Il suo è un libro incentrato su gli effetti che la guerra ha sulla gente. Come mai non viene affrontato il tema del  conflitto nell’ex Jugoslavia?

“Ho voluto scrivere un libro su gli effetti che la guerra ha sulla gente. Non mi interessava parlare dei militari di carriera, dei  generali o dei politici e neanche scrivere un romanzo sulla guerra in Bosnia. Il mio obiettivo è stato quello di raccontare l’effetto che la storia ha sulle persone comuni”.

La musica può essere lo strumento adatto a rimanere attaccati alla vita anche tra l emacerie e le distruzioni della guerra?

“Noi americani abbiamo la tendenza a considerare l'arte come oggetto di lusso, e la musica o libri una frivolezza.

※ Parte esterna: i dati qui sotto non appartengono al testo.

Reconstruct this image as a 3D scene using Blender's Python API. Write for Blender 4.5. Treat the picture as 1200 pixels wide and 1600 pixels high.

Voi europei avete una diversa considerazione dell’arte, che è uno dei pochi modi che abbiamo per non perdere la nostra umanità. Un modo di vedere che condivido a pieno”.

Il romanzo prende ispirazione dalla storia di Vedran Smajlovic. Quanto è stato importante raccogliere storie e scoprire luoghi e testimonianze della Sarajevo assediata?

“Sicuramente il libro si basa sulle testimonianze di alcune persone che mi hanno dedicato delle ore preziose a cercare di insegnarmi a ragionare come un abitante della Sarajevo assediata. L’importante però non capire se qualcosa è effettivamente accaduto o meno. Non voglio che i lettori considerino questo libro come una’accurata ricostruzione storica degli eventi. Le inevitabili incongruenze derivano dalla precisa volontà di raccontare delle storie al di là dei fatti relamente accaduti. Ai miei studenti insegno che raccontare un'idea basandosi solo sull’esperienza personale è di per sé una limitazione”.